A bit about Mona Vale

Mona Vale was known as Bongin Bongin to the Aboriginal inhabitants of the area prior to the English invasion.

The first land grants were made in April 1813 to Robert Campbell (1769-1846) who possessed 700 acres that extended from Mona Vale to the end of Newport Beach. It developed into a market gardening area specialising in tomatoes grown in glasshouses – an industry which attracted many Croatian migrants. After World War II it was transformed into the residential community we see now.

The 2016 census counted 10,670 people in Mona Vale, of these 71 (0.7%) identified as being of Aboriginal and/or Torres Strait Islander heritage. Seventy-one percent of Mona Valeans were Australian born, but 30% had both parents born overseas. Eighty-five percent only spoke English at home with other languages including Serbian (1.1%), German (1%), and Croatian (1%).

Mona Vale is in the Northern Beaches Council Local Government Area, the State electorate of Pittwater (Rob Stokes, Liberal) and the Federal Division of Mackeller (Jason Falinski, Liberal).

In the 2017 Same Sex Marriage Postal Survey 84% of voters in Mackeller returned their ballots with 68% of them voting Yes and 32% voting No.

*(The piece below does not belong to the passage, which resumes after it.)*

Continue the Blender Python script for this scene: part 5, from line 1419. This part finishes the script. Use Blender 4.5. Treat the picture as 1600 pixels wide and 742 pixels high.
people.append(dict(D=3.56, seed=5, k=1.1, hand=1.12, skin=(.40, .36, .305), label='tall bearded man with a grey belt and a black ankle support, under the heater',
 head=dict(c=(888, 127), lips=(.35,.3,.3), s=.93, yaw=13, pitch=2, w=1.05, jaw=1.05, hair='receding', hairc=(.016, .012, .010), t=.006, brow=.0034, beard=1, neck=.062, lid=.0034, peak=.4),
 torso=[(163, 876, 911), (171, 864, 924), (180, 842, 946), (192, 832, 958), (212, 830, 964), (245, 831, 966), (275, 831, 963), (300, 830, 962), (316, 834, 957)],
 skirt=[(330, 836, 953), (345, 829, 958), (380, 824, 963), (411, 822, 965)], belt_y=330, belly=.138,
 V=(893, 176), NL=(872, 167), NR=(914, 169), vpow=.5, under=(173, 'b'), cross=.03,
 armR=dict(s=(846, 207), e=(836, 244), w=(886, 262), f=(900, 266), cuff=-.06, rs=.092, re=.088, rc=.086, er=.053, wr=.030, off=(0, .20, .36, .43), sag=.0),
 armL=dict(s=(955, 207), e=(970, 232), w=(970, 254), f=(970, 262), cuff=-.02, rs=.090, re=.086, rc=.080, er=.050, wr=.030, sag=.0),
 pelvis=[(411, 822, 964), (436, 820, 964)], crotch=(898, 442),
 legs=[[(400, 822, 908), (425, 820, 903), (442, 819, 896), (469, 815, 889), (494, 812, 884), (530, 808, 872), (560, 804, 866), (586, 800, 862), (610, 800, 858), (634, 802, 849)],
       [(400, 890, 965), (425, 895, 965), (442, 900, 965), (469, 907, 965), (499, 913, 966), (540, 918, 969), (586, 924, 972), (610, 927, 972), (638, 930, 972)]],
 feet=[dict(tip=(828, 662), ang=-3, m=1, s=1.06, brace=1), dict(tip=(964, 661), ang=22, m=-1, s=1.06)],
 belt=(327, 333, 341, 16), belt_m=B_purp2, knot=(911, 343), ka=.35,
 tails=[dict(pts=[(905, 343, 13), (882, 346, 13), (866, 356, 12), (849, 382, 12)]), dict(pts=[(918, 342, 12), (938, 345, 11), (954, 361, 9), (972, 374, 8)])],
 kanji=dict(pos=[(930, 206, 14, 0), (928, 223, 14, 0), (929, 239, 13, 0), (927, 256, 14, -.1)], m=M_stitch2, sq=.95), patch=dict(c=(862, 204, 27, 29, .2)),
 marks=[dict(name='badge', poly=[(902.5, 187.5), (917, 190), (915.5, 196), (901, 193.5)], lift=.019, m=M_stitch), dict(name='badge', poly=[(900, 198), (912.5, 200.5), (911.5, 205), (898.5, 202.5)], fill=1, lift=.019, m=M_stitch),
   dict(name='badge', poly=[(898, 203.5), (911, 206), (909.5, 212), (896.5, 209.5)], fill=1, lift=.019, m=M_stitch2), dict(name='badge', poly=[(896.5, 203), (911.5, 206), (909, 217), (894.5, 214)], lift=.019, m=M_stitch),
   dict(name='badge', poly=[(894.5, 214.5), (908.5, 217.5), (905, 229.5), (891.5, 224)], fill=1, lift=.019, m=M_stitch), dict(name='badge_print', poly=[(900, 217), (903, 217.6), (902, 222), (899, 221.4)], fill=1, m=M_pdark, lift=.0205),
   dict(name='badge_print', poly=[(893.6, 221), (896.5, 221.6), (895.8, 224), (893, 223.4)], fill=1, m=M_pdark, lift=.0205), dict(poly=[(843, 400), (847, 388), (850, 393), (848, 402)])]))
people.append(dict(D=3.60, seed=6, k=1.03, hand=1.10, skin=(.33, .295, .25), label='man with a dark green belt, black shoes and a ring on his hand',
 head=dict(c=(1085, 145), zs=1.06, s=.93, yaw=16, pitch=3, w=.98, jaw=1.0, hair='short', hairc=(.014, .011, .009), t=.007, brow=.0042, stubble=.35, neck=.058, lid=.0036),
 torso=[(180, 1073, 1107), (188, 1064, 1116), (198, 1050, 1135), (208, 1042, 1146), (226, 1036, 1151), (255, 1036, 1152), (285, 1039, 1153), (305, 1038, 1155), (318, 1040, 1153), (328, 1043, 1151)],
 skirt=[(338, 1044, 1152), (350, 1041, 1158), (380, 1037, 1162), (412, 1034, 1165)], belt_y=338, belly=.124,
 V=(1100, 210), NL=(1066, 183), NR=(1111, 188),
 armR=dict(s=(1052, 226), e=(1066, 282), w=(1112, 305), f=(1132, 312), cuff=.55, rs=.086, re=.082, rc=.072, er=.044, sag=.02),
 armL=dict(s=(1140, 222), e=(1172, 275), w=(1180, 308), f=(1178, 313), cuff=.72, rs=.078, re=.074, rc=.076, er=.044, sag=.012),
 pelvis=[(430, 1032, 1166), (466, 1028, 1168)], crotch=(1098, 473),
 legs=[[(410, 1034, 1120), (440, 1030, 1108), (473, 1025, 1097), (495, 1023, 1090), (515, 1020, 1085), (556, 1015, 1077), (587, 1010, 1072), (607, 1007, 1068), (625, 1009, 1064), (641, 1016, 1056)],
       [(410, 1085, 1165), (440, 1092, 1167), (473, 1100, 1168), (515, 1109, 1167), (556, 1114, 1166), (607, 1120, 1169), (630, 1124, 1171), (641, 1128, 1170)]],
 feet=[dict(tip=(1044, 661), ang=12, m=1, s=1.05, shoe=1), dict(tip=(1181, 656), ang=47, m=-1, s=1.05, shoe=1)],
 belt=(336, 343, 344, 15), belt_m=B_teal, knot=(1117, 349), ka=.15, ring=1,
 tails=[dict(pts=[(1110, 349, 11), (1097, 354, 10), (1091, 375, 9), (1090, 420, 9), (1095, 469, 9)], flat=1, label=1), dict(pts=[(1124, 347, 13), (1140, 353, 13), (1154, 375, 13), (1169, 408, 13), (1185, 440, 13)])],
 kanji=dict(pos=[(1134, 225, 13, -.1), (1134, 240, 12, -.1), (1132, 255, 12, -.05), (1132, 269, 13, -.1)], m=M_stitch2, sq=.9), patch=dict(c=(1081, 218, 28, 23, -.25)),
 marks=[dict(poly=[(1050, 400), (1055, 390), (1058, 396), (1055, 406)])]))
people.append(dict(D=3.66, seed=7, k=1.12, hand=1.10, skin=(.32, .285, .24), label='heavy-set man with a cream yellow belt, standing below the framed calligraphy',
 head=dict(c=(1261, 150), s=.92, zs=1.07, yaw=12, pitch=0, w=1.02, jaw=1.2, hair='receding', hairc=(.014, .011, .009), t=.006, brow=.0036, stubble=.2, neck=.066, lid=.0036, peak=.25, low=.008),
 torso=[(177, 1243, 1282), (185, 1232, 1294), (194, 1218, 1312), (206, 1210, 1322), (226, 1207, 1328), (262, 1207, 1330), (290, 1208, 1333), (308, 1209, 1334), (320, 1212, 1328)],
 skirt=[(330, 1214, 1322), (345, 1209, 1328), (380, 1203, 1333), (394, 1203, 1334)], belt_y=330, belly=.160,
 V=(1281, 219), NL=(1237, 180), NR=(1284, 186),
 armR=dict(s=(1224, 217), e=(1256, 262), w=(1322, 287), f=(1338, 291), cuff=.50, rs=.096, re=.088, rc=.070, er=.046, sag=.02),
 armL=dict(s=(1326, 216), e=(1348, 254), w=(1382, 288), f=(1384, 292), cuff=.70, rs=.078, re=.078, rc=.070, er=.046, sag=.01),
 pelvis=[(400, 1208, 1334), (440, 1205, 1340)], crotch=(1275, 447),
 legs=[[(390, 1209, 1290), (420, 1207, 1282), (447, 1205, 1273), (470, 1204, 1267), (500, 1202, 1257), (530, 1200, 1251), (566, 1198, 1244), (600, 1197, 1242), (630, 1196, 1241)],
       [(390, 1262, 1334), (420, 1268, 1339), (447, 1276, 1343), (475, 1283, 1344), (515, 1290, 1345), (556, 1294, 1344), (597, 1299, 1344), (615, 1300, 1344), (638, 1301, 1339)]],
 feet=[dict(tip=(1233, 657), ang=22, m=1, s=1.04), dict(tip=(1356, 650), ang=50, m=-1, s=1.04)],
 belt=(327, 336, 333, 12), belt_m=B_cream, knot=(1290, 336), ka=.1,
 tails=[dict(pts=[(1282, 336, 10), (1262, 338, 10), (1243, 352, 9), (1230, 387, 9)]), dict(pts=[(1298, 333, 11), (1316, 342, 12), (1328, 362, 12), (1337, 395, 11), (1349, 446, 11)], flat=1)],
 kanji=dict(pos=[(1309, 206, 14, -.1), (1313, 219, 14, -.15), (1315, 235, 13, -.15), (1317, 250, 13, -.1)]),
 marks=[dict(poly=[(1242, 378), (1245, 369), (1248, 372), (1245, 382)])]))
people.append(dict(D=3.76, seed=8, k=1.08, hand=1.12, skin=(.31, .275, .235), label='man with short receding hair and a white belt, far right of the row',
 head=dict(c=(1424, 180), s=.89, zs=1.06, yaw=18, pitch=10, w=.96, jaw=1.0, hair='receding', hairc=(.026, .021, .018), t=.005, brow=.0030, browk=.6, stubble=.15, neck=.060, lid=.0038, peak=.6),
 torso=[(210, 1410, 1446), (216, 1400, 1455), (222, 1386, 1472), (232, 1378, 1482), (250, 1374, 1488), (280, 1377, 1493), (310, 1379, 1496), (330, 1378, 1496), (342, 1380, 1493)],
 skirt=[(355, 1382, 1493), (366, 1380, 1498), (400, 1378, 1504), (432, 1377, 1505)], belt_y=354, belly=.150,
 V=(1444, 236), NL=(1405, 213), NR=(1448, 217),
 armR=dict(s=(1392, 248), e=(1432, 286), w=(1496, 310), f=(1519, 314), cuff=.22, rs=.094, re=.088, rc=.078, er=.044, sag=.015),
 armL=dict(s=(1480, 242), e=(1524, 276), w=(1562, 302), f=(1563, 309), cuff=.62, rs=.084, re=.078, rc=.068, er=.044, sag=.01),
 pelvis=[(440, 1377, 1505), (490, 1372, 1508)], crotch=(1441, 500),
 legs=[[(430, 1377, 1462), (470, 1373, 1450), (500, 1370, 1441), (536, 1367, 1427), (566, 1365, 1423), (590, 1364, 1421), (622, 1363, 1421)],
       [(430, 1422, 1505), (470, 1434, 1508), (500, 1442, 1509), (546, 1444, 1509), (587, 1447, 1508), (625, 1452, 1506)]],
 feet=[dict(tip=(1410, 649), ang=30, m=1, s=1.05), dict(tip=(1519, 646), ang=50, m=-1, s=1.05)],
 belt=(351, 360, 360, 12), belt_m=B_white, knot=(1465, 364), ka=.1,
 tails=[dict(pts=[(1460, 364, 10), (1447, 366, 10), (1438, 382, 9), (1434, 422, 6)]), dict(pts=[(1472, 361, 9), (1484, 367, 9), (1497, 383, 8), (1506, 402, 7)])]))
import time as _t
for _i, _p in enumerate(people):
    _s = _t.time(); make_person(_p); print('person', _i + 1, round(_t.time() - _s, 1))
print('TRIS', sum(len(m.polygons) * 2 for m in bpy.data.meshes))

Across NSW it was 58% Yes, 42% No, and nationwide it was 62% Yes and 42% No.

Details 

To get to Mona Vale I took the M30 bus from Newtown to Neutral Bay, and the B1 to Mona Vale ($4.09).

I had the Armchair Collective Salad with added grilled chicken (kale, carrot, red cabbage, cos lettuce, crushed toasted almond, avocado, cherry tomato, quinoa, sunflower seeds, preserved lemon dressing, garlic infused goat cheese) with a flat white coffee for $25.80.

At Bronze Kiosk I had a piccolo latte ($3). Then, lastly, a beer at Modus Operandi ($7).

I took the a bus to Manly, the ferry to Circular Quay, and train home ($15.42).